→ GIVEN MATERIAL:
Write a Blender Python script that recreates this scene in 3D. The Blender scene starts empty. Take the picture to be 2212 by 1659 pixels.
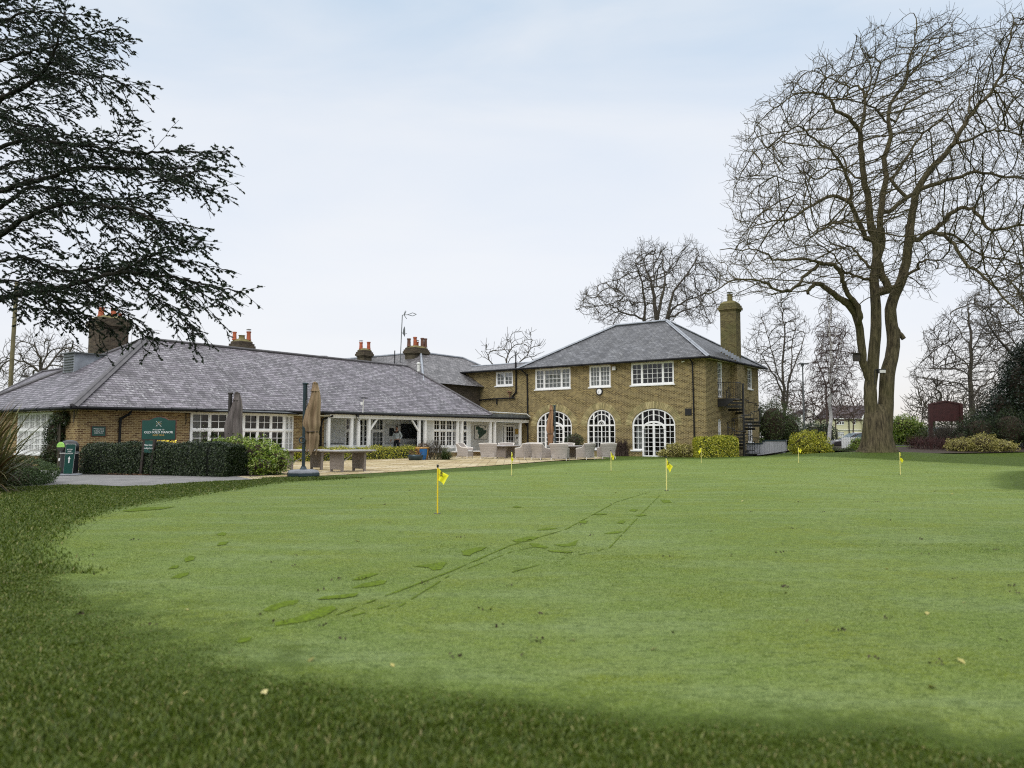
import bpy, bmesh, math, random
import numpy as np
from mathutils import Vector, geometry
random.seed(7); RNG = np.random.default_rng(11)
V = lambda *a: np.array(a, dtype=float)
SC = bpy.context.scene; COL = SC.collection
# ---------------------------------------------------------------- camera model (pinhole, survey helper)
F = 1690.; CU = 1106.; CV = 829.5; EYE = 1.2; HOR = 946.
PIT = math.atan((HOR - CV) / F); CP, SP = math.cos(PIT), math.sin(PIT)
CAMP = V(0, 0, EYE)
ZOOM = {'a': (0, 1200, 2.074), 'b': (900, 1250, 2.37), 'c': (1500, 1250, 2.37), 'd': (2000, 1250, 2.37),
        'e': (2600, 1150, 2.2117), 'f': (3000, 1300, 2.553), 'g': (3500, 1300, 2.552), 'h': (700, 1550, 3.687),
        'i': (1250, 1550, 3.687), 'j': (1800, 1550, 3.403), 'k': (0, 1550, 3.687), 'l': (3150, 1550, 4.424),
        'm': (1380, 1220, 2.442), 'n': (2280, 880, 2.6976), 't': (2850, 0, 1.659), 'u': (2850, 900, 1.659),
        'v': (0, 0, 1.185), 'w': (2400, 1600, 2.1167), 'x': (2750, 1350, 1.905), 'y': (0, 1750, 1.08), 'z': (2048, 1750, 1.08)}
def q(k, x, y):
    ox, oy, s = ZOOM[k]
    return ((ox + x / s) * .540039, (oy + y / s) * .540039)
def ray(u, v):
    a = (u - CU) / F; b = -(v - CV) / F
    return V(a, CP - b * SP, SP + b * CP)
def gp(u, v, z=0.):
    d = ray(u, v); return CAMP + d * ((z - EYE) / d[2])
def dp(u, v, Y):
    d = ray(u, v); return CAMP + d * (Y / d[1])
TH = math.radians(53.5)
E2 = V(math.cos(TH), math.sin(TH), 0); E1 = V(-math.sin(TH), math.cos(TH), 0); UZ = V(0, 0, 1)
class Wall:
    """vertical wall plane: along t, outward normal n"""
    def __init__(s, O, t, n): s.O, s.t, s.n = O, t, n
    def P(s, a, z, d=0.): return s.O + s.t * a + s.n * d + UZ * z
    def M(s, uv, d=0.):
        r = ray(*uv); O = s.O + s.n * d; k = np.dot(O - CAMP, s.n) / np.dot(r, s.n)
        p = CAMP + r * k; return float(np.dot(p - O, s.t)), float(p[2])
# ---------------------------------------------------------------- terrain height
def sm(x): x = np.clip(x, 0, 1); return x * x * (3 - 2 * x)
TREE = V(21.3, 45., 0)
def gh(x, y):
    m = .42 * np.exp(-(((x - 21.3) / 6.) ** 2 + ((y - 45.5) / 4.) ** 2))
    b = .62 * sm((y - 46.) / 9.) * sm((x - 15.5) / 6.)
    return m * (1 - .6 * sm((y - 46.) / 9.)) + b
# ---------------------------------------------------------------- objects
ORG = {}
def tag(o, label=None, cat=None, group=None, kind=None):
    if label: o['label'] = label
    if cat: o['category'] = cat
    if group: o['group'] = group
    if kind: o['kind'] = kind
    return o
def thing(name, label, cat, loc=(0, 0, 0), group=None, kind=None):
    o = bpy.data.objects.new(name, None); COL.objects.link(o); o.location = [float(c) for c in loc]
    o.empty_display_size = .2; ORG[o.name] = V(*[float(c) for c in loc])
    return tag(o, label, cat, group, kind)
def link_mesh(name, me, parent=None, loc=None):
    o = bpy.data.objects.new(name, me); COL.objects.link(o)
    if parent is not None:
        o.parent = parent; ORG[o.name] = ORG[parent.name]
    else:
        L = V(*loc) if loc is not None else V(0, 0, 0)
        o.location = L; ORG[o.name] = L
    return o
def kids(o): return [c for c in bpy.data.objects if c.parent == o]
def copy_tree(o, loc, rz=0., label=None, scale=None):
    ch = kids(o)
    def cp(s, par):
        c = s.copy(); COL.objects.link(c); c.parent = par
        for k in kids(s): cp(k, c)
        return c
    r = o.copy(); COL.objects.link(r); r.location = loc; r.rotation_euler = (0, 0, rz)
    if scale: r.scale = (scale,) * 3
    if label: r['label'] = label
    for c in ch: cp(c, r)
    return r
def auto_uv(me):
    n = len(me.polygons)
    if not n: return
    nl = len(me.loops)
    co = np.empty(len(me.vertices) * 3); me.vertices.foreach_get('co', co); co = co.reshape(-1, 3)
    li = np.empty(nl, dtype=np.int32); me.loops.foreach_get('vertex_index', li)
    no = np.empty(n * 3); me.polygons.foreach_get('normal', no); no = no.reshape(-1, 3)
    lt = np.empty(n, dtype=np.int32); me.polygons.foreach_get('loop_total', lt)
    nn = np.repeat(no, lt, axis=0)
    t = np.stack([-nn[:, 1], nn[:, 0], np.zeros(nl)], 1); L = np.linalg.norm(t, axis=1)
    t[L < .05] = (1, 0, 0); L[L < .05] = 1; t /= L[:, None]
    b = np.cross(nn, t); P = co[li]
    uv = np.stack([(P * t).sum(1), (P * b).sum(1)], 1).astype(np.float32)
    me.uv_layers.new(name='UVMap').data.foreach_set('uv', uv.ravel())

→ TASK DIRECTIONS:
Report only how many lines of the listing hold the word "scene".

→ TASK SOLUTION:
2